The focus in the coming week is squarely on the Federal Reserve, as Wall Street anticipates a significant decision on the Fed rate cut at the upcoming September 17-18 meeting. Investors and analysts are keeping a close watch on how much the central bank will reduce borrowing costs and what pace the Fed will follow in future rate cuts.
Key Takeaways
Fed Rate Cut Speculation: The markets are eagerly awaiting the Fed’s decision on whether to cut rates by 25 or 50 basis points, with equal chances of either happening.
S&P 500 Near Record High: Despite market fluctuations, the S&P 500 is just 1% below its July record, driven by hopes of a significant Fed rate cut.
Economic Projections in Focus: Investors will closely watch the Fed’s new economic projections, with some analysts calling for aggressive rate cuts to address the growing gap between bond yields and the Fed funds rate.
Impact on Stock Market: Rising yields may pressure stock valuations if the Fed signals less easing than the market expects, potentially affecting investor confidence in the coming weeks.
Fed Rate Cut: Markets Eager for Clarity
With the Fed rate cut dominating market discussions, the S&P 500 has risen close to its record high, currently sitting just 1% shy of its July peak. This comes despite recent market volatility triggered by economic concerns and shifting bets on the size of the rate cut.
As of Friday, traders were split on whether the Federal Reserve would opt for a 25-basis-point or a 50-basis-point rate reduction. According to CME FedWatch data, there’s an almost equal chance of either cut being implemented. This uncertainty is largely due to a weakened labor market and softer inflation data, prompting debate over whether the Fed will act aggressively or take a more measured approach.
Anthony Saglimbene, chief market strategist at Ameriprise Financial, highlighted the market’s need for the Fed to exude confidence while also signaling that economic growth is slowing but not collapsing. He noted, "The market wants to see the Fed portray a level of confidence that growth is slowing but not falling off a cliff."
Stock Market Reactions and Economic Projections
The upcoming Fed meeting also brings with it new economic projections and a clearer view of the central bank's interest rate outlook. Investors are currently pricing in 115 basis points worth of rate cuts by the end of 2024, a far cry from the Fed's June forecast, which only accounted for a 25-basis-point cut for the year.
Walter Todd, chief investment officer at Greenwood Capital, has argued that the Fed should implement a 50-basis-point cut. He pointed to the growing gap between the 2-year Treasury yield, which stands at around 3.6%, and the current Fed funds rate of 5.25%-5.5%. Todd noted, "They are late in starting this cutting cycle, and they need to catch up."

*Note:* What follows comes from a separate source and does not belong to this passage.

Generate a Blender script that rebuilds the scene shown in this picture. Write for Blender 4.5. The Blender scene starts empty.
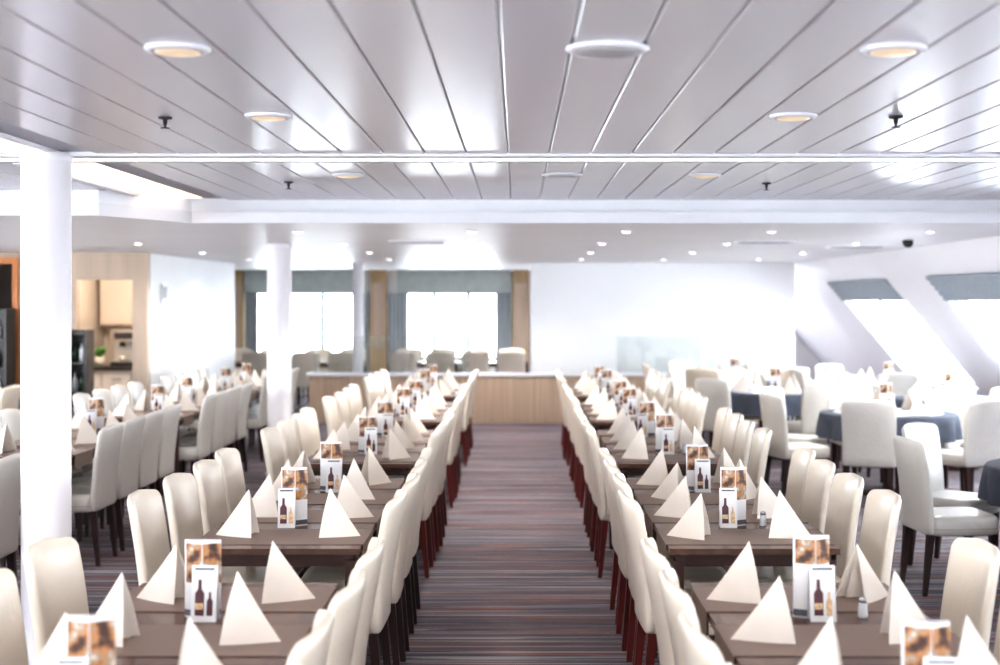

However, if the Fed indicates less easing than expected, there could be a sharp adjustment in bond markets, pushing yields higher. Mike Mullaney, director of global markets research at Boston Partners, cautioned that rising yields could put pressure on stock valuations, which are already stretched. He remarked, "I find it implausible that you're going to get P/E multiple expansion between now and year-end in a rising yield environment."
Employment Market in Focus as Inflation Moderates
As inflationary pressures ease, attention has turned to the labor market. Recent job reports have indicated weaker-than-expected employment growth, and the unemployment rate rose to 4.2% in August—an uptick that the Fed didn’t expect to occur until 2025. According to Oscar Munoz, chief US macro strategist at TD Securities, this could prompt the Fed to act more aggressively on rate cuts to prevent further economic slowdown.
"If the (forecast) disappoints, meaning they turn more conservative and they don't ease as much, I think the market might not take it well," Munoz warned.
What to Expect Moving Forward
As the week unfolds, the focus will remain on how the Federal Reserve positions itself on the path to rate cuts. Whether the central bank takes a cautious, measured approach or opts for a more aggressive reduction in borrowing costs, the decision will have a lasting impact on the markets. Investors will be watching closely to see how the Fed addresses the ongoing economic challenges, from inflation moderation to a cooling labor market.
The upcoming rate decision will likely set the tone for the S&P 500’s performance as it inches closer to its record high. If the Fed rate cut aligns with market expectations, it could provide the boost needed to propel stocks to new heights. However, any surprises or conservative forecasts from the Fed could temper investor enthusiasm and lead to volatility in the days ahead.